Repeat all of the records verbatim.

(Source data)
* * * * *

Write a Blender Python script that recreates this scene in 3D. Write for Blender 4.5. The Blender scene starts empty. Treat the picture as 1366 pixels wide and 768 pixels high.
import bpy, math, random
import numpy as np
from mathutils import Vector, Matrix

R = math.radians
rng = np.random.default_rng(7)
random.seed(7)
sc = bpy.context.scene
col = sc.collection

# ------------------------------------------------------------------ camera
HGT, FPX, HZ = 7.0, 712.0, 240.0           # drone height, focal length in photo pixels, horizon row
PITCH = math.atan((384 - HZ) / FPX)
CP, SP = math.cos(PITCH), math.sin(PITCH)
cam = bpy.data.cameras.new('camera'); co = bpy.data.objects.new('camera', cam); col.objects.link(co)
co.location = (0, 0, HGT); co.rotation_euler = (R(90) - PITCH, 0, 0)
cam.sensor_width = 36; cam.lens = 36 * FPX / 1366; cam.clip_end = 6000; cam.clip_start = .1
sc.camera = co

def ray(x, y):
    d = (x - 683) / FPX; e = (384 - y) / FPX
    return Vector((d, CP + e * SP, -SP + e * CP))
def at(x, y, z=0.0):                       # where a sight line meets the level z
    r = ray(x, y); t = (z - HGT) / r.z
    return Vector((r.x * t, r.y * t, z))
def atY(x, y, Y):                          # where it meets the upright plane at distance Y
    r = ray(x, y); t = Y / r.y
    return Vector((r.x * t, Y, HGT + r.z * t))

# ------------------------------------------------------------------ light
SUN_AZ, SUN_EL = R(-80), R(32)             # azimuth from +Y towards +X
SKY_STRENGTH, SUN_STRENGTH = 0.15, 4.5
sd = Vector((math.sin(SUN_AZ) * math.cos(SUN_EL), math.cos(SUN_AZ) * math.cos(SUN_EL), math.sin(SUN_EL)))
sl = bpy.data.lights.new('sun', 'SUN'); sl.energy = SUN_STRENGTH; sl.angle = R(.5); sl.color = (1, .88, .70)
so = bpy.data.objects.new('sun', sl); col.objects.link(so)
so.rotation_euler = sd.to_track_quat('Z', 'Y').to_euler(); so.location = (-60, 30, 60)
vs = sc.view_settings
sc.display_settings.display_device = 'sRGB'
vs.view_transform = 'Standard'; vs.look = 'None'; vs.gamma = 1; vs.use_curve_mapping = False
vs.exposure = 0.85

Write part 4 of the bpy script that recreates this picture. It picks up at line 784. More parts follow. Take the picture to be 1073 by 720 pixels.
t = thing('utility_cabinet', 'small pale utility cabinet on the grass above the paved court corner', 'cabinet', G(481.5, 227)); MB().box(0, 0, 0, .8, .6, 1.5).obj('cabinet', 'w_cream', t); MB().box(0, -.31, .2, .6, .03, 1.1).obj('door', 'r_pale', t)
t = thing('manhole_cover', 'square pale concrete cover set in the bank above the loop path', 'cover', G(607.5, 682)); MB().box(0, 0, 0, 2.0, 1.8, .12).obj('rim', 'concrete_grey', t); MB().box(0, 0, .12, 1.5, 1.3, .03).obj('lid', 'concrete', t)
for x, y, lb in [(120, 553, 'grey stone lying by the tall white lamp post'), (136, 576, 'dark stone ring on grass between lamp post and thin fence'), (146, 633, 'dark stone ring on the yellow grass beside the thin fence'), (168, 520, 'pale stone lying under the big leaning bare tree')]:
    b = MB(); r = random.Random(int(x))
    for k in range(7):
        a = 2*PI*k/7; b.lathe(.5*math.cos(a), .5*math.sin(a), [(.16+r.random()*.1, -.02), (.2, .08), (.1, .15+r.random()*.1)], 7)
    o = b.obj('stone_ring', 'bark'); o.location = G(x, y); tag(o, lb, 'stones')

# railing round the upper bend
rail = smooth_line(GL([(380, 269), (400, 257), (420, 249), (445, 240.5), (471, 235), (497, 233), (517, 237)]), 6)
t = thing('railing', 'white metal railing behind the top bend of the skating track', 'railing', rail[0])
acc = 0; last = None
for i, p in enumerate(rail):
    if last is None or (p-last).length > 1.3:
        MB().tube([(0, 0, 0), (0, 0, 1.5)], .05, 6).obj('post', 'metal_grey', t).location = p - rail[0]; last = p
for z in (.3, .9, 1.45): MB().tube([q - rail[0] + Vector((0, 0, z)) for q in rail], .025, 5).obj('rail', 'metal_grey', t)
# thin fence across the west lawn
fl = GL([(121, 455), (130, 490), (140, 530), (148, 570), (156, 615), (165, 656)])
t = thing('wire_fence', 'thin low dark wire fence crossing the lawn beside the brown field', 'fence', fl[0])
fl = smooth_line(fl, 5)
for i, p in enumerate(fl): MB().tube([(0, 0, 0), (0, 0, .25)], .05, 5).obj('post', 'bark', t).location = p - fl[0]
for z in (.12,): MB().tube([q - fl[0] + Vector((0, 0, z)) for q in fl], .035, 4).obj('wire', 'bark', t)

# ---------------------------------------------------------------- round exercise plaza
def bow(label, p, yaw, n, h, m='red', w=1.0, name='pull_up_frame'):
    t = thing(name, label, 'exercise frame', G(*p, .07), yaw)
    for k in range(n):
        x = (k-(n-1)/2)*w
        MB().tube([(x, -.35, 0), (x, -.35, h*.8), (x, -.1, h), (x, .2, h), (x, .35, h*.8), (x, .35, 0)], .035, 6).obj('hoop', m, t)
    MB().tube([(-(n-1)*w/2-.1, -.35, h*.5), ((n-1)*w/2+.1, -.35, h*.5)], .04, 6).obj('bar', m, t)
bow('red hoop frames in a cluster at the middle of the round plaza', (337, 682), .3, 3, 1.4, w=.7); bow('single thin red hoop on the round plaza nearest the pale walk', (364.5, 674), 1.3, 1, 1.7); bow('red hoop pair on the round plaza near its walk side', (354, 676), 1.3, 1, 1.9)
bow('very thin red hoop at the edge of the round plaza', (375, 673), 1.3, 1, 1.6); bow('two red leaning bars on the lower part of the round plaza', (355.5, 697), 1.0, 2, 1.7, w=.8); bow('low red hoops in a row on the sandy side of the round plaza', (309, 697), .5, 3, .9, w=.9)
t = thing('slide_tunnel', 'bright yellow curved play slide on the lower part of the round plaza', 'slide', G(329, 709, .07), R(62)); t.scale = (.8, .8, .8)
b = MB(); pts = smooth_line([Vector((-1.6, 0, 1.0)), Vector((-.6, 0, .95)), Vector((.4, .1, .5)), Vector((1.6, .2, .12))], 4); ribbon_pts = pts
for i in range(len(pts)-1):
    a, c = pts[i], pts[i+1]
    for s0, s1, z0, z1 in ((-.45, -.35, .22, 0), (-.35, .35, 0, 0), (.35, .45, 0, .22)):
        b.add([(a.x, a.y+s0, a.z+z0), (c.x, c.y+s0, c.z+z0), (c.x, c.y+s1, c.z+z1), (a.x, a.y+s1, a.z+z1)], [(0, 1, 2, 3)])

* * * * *

(Output below)
Write a Blender Python script that recreates this scene in 3D. Write for Blender 4.5. The Blender scene starts empty. Treat the picture as 1366 pixels wide and 768 pixels high.
import bpy, math, random
import numpy as np
from mathutils import Vector, Matrix

R = math.radians
rng = np.random.default_rng(7)
random.seed(7)
sc = bpy.context.scene
col = sc.collection

# ------------------------------------------------------------------ camera
HGT, FPX, HZ = 7.0, 712.0, 240.0           # drone height, focal length in photo pixels, horizon row
PITCH = math.atan((384 - HZ) / FPX)
CP, SP = math.cos(PITCH), math.sin(PITCH)
cam = bpy.data.cameras.new('camera'); co = bpy.data.objects.new('camera', cam); col.objects.link(co)
co.location = (0, 0, HGT); co.rotation_euler = (R(90) - PITCH, 0, 0)
cam.sensor_width = 36; cam.lens = 36 * FPX / 1366; cam.clip_end = 6000; cam.clip_start = .1
sc.camera = co

def ray(x, y):
    d = (x - 683) / FPX; e = (384 - y) / FPX
    return Vector((d, CP + e * SP, -SP + e * CP))
def at(x, y, z=0.0):                       # where a sight line meets the level z
    r = ray(x, y); t = (z - HGT) / r.z
    return Vector((r.x * t, r.y * t, z))
def atY(x, y, Y):                          # where it meets the upright plane at distance Y
    r = ray(x, y); t = Y / r.y
    return Vector((r.x * t, Y, HGT + r.z * t))

# ------------------------------------------------------------------ light
SUN_AZ, SUN_EL = R(-80), R(32)             # azimuth from +Y towards +X
SKY_STRENGTH, SUN_STRENGTH = 0.15, 4.5
sd = Vector((math.sin(SUN_AZ) * math.cos(SUN_EL), math.cos(SUN_AZ) * math.cos(SUN_EL), math.sin(SUN_EL)))
sl = bpy.data.lights.new('sun', 'SUN'); sl.energy = SUN_STRENGTH; sl.angle = R(.5); sl.color = (1, .88, .70)
so = bpy.data.objects.new('sun', sl); col.objects.link(so)
so.rotation_euler = sd.to_track_quat('Z', 'Y').to_euler(); so.location = (-60, 30, 60)
vs = sc.view_settings
sc.display_settings.display_device = 'sRGB'
vs.view_transform = 'Standard'; vs.look = 'None'; vs.gamma = 1; vs.use_curve_mapping = False
vs.exposure = 0.85

Write part 4 of the bpy script that recreates this picture. It picks up at line 784. More parts follow. Take the picture to be 1073 by 720 pixels.
t = thing('utility_cabinet', 'small pale utility cabinet on the grass above the paved court corner', 'cabinet', G(481.5, 227)); MB().box(0, 0, 0, .8, .6, 1.5).obj('cabinet', 'w_cream', t); MB().box(0, -.31, .2, .6, .03, 1.1).obj('door', 'r_pale', t)
t = thing('manhole_cover', 'square pale concrete cover set in the bank above the loop path', 'cover', G(607.5, 682)); MB().box(0, 0, 0, 2.0, 1.8, .12).obj('rim', 'concrete_grey', t); MB().box(0, 0, .12, 1.5, 1.3, .03).obj('lid', 'concrete', t)
for x, y, lb in [(120, 553, 'grey stone lying by the tall white lamp post'), (136, 576, 'dark stone ring on grass between lamp post and thin fence'), (146, 633, 'dark stone ring on the yellow grass beside the thin fence'), (168, 520, 'pale stone lying under the big leaning bare tree')]:
    b = MB(); r = random.Random(int(x))
    for k in range(7):
        a = 2*PI*k/7; b.lathe(.5*math.cos(a), .5*math.sin(a), [(.16+r.random()*.1, -.02), (.2, .08), (.1, .15+r.random()*.1)], 7)
    o = b.obj('stone_ring', 'bark'); o.location = G(x, y); tag(o, lb, 'stones')

# railing round the upper bend
rail = smooth_line(GL([(380, 269), (400, 257), (420, 249), (445, 240.5), (471, 235), (497, 233), (517, 237)]), 6)
t = thing('railing', 'white metal railing behind the top bend of the skating track', 'railing', rail[0])
acc = 0; last = None
for i, p in enumerate(rail):
    if last is None or (p-last).length > 1.3:
        MB().tube([(0, 0, 0), (0, 0, 1.5)], .05, 6).obj('post', 'metal_grey', t).location = p - rail[0]; last = p
for z in (.3, .9, 1.45): MB().tube([q - rail[0] + Vector((0, 0, z)) for q in rail], .025, 5).obj('rail', 'metal_grey', t)
# thin fence across the west lawn
fl = GL([(121, 455), (130, 490), (140, 530), (148, 570), (156, 615), (165, 656)])
t = thing('wire_fence', 'thin low dark wire fence crossing the lawn beside the brown field', 'fence', fl[0])
fl = smooth_line(fl, 5)
for i, p in enumerate(fl): MB().tube([(0, 0, 0), (0, 0, .25)], .05, 5).obj('post', 'bark', t).location = p - fl[0]
for z in (.12,): MB().tube([q - fl[0] + Vector((0, 0, z)) for q in fl], .035, 4).obj('wire', 'bark', t)

# ---------------------------------------------------------------- round exercise plaza
def bow(label, p, yaw, n, h, m='red', w=1.0, name='pull_up_frame'):
    t = thing(name, label, 'exercise frame', G(*p, .07), yaw)
    for k in range(n):
        x = (k-(n-1)/2)*w
        MB().tube([(x, -.35, 0), (x, -.35, h*.8), (x, -.1, h), (x, .2, h), (x, .35, h*.8), (x, .35, 0)], .035, 6).obj('hoop', m, t)
    MB().tube([(-(n-1)*w/2-.1, -.35, h*.5), ((n-1)*w/2+.1, -.35, h*.5)], .04, 6).obj('bar', m, t)
bow('red hoop frames in a cluster at the middle of the round plaza', (337, 682), .3, 3, 1.4, w=.7); bow('single thin red hoop on the round plaza nearest the pale walk', (364.5, 674), 1.3, 1, 1.7); bow('red hoop pair on the round plaza near its walk side', (354, 676), 1.3, 1, 1.9)
bow('very thin red hoop at the edge of the round plaza', (375, 673), 1.3, 1, 1.6); bow('two red leaning bars on the lower part of the round plaza', (355.5, 697), 1.0, 2, 1.7, w=.8); bow('low red hoops in a row on the sandy side of the round plaza', (309, 697), .5, 3, .9, w=.9)
t = thing('slide_tunnel', 'bright yellow curved play slide on the lower part of the round plaza', 'slide', G(329, 709, .07), R(62)); t.scale = (.8, .8, .8)
b = MB(); pts = smooth_line([Vector((-1.6, 0, 1.0)), Vector((-.6, 0, .95)), Vector((.4, .1, .5)), Vector((1.6, .2, .12))], 4); ribbon_pts = pts
for i in range(len(pts)-1):
    a, c = pts[i], pts[i+1]
    for s0, s1, z0, z1 in ((-.45, -.35, .22, 0), (-.35, .35, 0, 0), (.35, .45, 0, .22)):
        b.add([(a.x, a.y+s0, a.z+z0), (c.x, c.y+s0, c.z+z0), (c.x, c.y+s1, c.z+z1), (a.x, a.y+s1, a.z+z1)], [(0, 1, 2, 3)])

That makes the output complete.